Los penaltis

Siguiendo las bases del teorema de Mourinho, se podría asegurar que el arbitraje de ayer en Pasarón perjudicó gravemente los intereses del Bergantiños. Así es. El colegiado no expulsó a Manu Barreiro, que hizo méritos para irse a la caseta en la primera mitad. No debió ni llegar vivo al vestuario.
El delantero santiagués vio una amarilla por tirarse de forma descarada después de sujetar de forma ostensible a un defensa que pretendía despejar un balón colgado al área. Poco después, fingió que el rival le agarraba la camiseta y más tarde controlaba con la ayuda de la mano un desplazamiento largo de un compañero. Lo dicho, una vergüenza. 
Si en vez de Baleato fuese el bueno de José, el entrenador visitante hablaría de atraco, estaría presentando pruebas en la Comisaría de Policía más próxima y acusaría, aprovechando que el Lérez desemboca en Praceres, a Guardiola de falso, vago y tramposo. 
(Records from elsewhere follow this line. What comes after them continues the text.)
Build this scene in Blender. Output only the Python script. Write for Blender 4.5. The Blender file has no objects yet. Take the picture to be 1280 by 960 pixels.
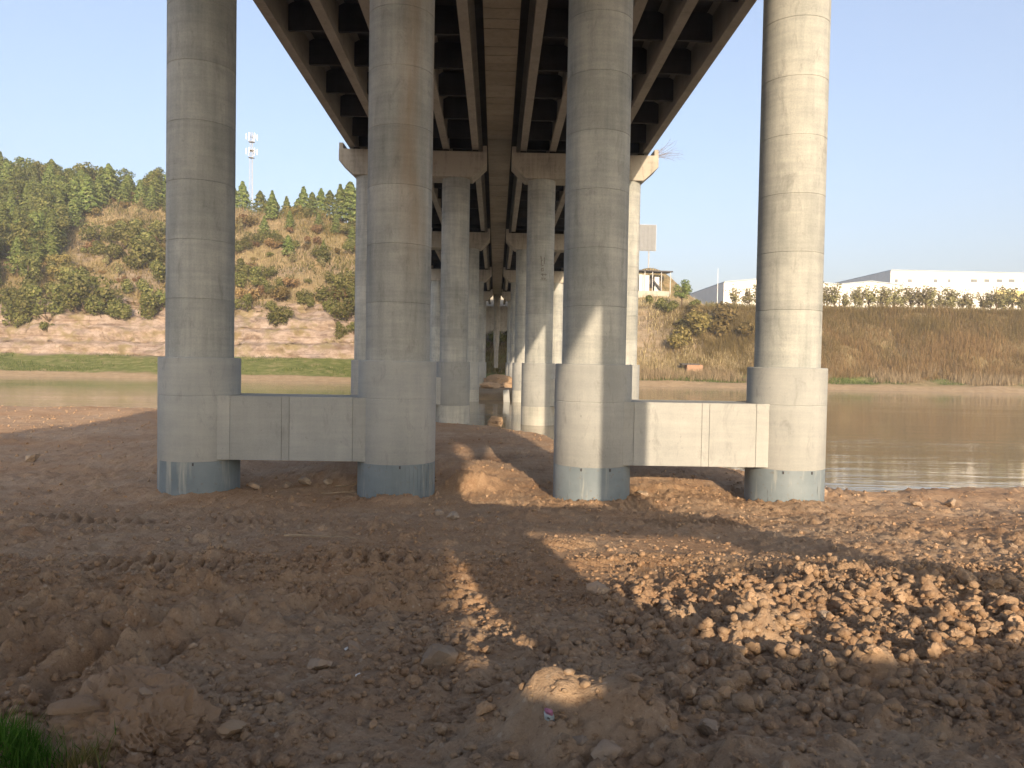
import bpy, bmesh, math, random
import numpy as np
from mathutils import Vector, Matrix, noise as mnoise
random.seed(7)
RNG = np.random.default_rng(11)
S = bpy.context.scene
COL = S.collection
R = math.radians

# ------------------------------------------------------------------ camera
EYE = 4.1                      # metres above the river, which is z = 0
F = 960.0                      # focal length in pixels of a 1280 wide frame
ya = Vector(((620 - 640) / F, (480 - 453) / F, -1)).normalized()    # bridge axis (+Y) seen from the camera
roll = R(0.95)
up = Vector((math.sin(roll), math.cos(roll), 0))
za = (up - ya * up.dot(ya)).normalized()
xa = ya.cross(za)
ROT = Matrix((xa, ya, za))
cam = bpy.data.cameras.new('camera')
cam.sensor_width = 36
cam.lens = 36 * F / 1280
cam.clip_start = 0.05
cam.clip_end = 6000
camo = bpy.data.objects.new('camera', cam)
COL.objects.link(camo)
camo.matrix_world = Matrix.Translation((0, 0, EYE)) @ ROT.to_4x4()
S.camera = camo


def ray(px, py):
    return (ROT @ Vector(((px - 640) / F, (480 - py) / F, -1))).normalized()


def proj(p):
    v = ROT.transposed() @ (Vector(p) - Vector((0, 0, EYE)))
    if v.z > -0.01:
        return (-9999, -9999)
    return (640 + F * v.x / -v.z, 480 - F * v.y / -v.z)


def at(px, py, Y):
    d = ray(px, py)
    t = Y / d.y
    return Vector((d.x * t, Y, EYE + d.z * t))


# ------------------------------------------------------------------ light
SUN_AZ, SUN_EL = R(8.8), R(15.3)          # sun behind the camera, a little to the right
w = bpy.data.worlds.new('World')
S.world = w
w.use_nodes = True
nt = w.node_tree
bg = nt.nodes['Background']
sky = nt.nodes.new('ShaderNodeTexSky')
sky.sky_type = 'NISHITA'
sky.sun_disc = False
sky.sun_elevation = SUN_EL
sky.sun_rotation = math.pi - SUN_AZ
sky.altitude = 200
sky.air_density = 1.0
sky.dust_density = 5.5
sky.ozone_density = 1.5
# a thin pale veil over the whole clear sky, the same in every direction
veil = nt.nodes.new('ShaderNodeMix')
veil.data_type = 'RGBA'
veil.inputs[0].default_value = 0.48
veil.inputs[7].default_value = (1.0, 1.04, 1.40, 1)
nt.links.new(sky.outputs[0], veil.inputs[6])
nt.links.new(veil.outputs[2], bg.inputs[0])
bg.inputs[1].default_value = 0.15
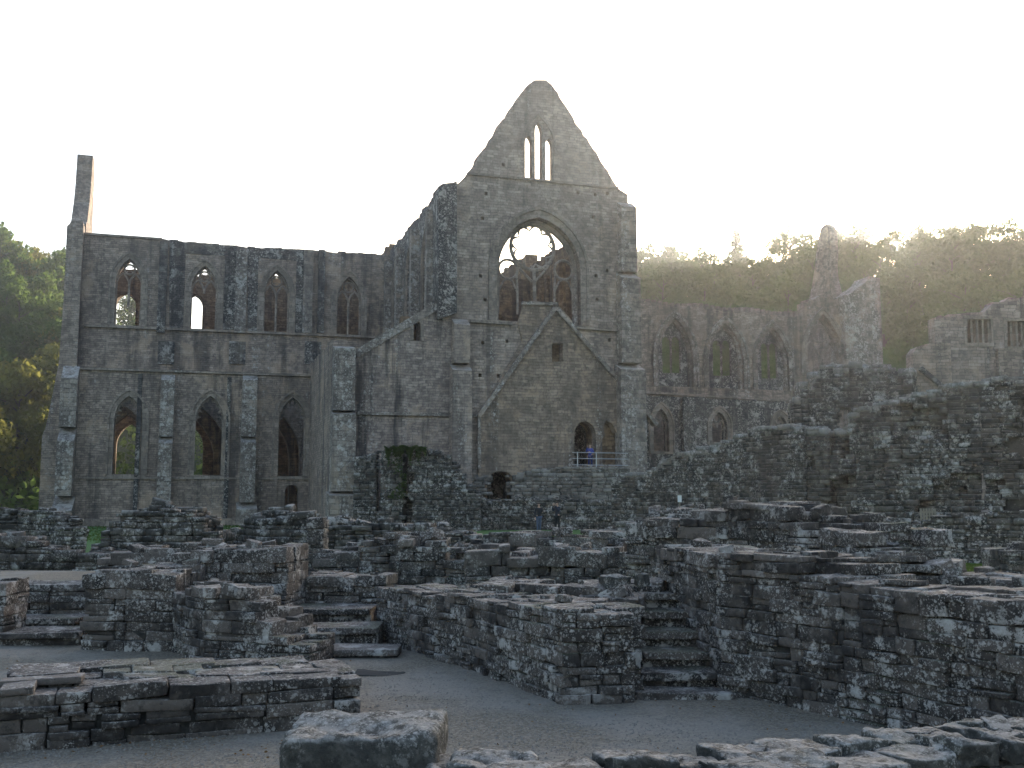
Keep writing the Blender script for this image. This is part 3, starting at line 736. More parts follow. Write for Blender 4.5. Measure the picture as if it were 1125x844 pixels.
mb = MB()
cb = ragtop(px((480,207),(485,204),(496,203),(500,201)), 8, .15, (.3,.5)) + [tr(500,345,0), tr(480,352,0)]
mb.poly(cb[::-1], [], -.5, 1.2); mb.build('transept_corner_turret', M['wall_dark'], CH)

# --- chapel (east aisle of the transept), front wall ------------------
slit = arch_px(458, 374, 358, 352, 8, 0)
ch_out = ragtop(px((390,386),(394,384),(484,331),(500,326)), 9, .08, (.3,.5))
ch_out = ch_out + [(tr(500,400,0)[0], Bot), (tr(390,400,0)[0], Bot)]
mb = MB(); mb.poly(ch_out[::-1], [hole(slit)], .02, 1.4); mb.build('chapel_front_wall', M['streaked'], CH)
mb = MB(); string(mb, tr(391,389,0), tr(486,333,0), .0, .5, .1); mb.build('sloping_coping', M['pale'], CH)
mb = MB(); string(mb, tr(392,454,0), tr(496,456,0), .0, .2, .2); mb.build('string_course', M['pale'], CH) ; mb = MB(); string(mb, tr(513,456,0), tr(524,457,0), 0., .2, .2); mb.build('string_course', M['pale'], CH)
mb = MB(); band(mb, slit, 0, .2, -.06, .3); mb.build('window_surround', M['dress'], CH)
mb = MB(); p0, z0_ = tr(459,364,0); mb.box((p0-.8,1.42,z0_-1.2),(p0+.8,2.2,z0_+1.2)); mb.build('window_backing', M['inner'], CH)
buttress('chapel_buttress', 365, 388, 380, .0, 1.0, [(452,1.25,1),(540,1.6,4)], 'pale', slope=.25)
pE = tr(366,400,0)[0]
def side_wall(name, p0, p1, q0, q1, ztop0, ztop1, mat, holes=(), seed=1, amp=.2, zb=Bot):
    T = ragtop([(q0, ztop0), (q1, ztop1)], seed, amp)
    mb = MB(); mb.poly([(q1, zb), (q0, zb)] [::-1] + T[::-1], list(holes), p0, p1, 'p'); return mb.build(name, M[mat], CH)
zc1 = tr(350,400,QA)[1]
side_wall('chapel_side_wall', pE+.1, pE+1.1, 1.45, QA, zc1, zc1, 'wall', seed=11)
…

La realidad, desgraciadamente, es otra. Barreiro fue víctima ayer de dos penaltis tanto o más escandalosos que los que Arbeloa cometió impunemente en Villarreal. En el primero intenta desembarazarse del abrazo del oso que había practicado con él uno de los centrales carballeses. El movimiento fue tan brusco y Manu es tan grande, que el colegiado creyó que era culpable. 
Poco después, el defensa de turno sujetó a Barreiro por la parte posterior de la camiseta para impedirle avanzar en dirección a un lugar ventajoso en el centro del área. Ni el árbitro ni el asistente vieron nada. O eso manifestaron. 
El Pontevedra lleva toda la temporada sin que le señalen un penalti a favor, algo inaudito. No se sabe ni quien los lanza. 
No es normal que una escuadra que ataca durante la mayor parte del tiempo no haya sido premiada por los árbitros con un solo golpe de castigo favorable. No se exige que le regalen un traje como el de Camps, ni que le piten tres penaltis por partido: que no le quiten lo que es suyo, que buena falta le hará para lograr su objetivo.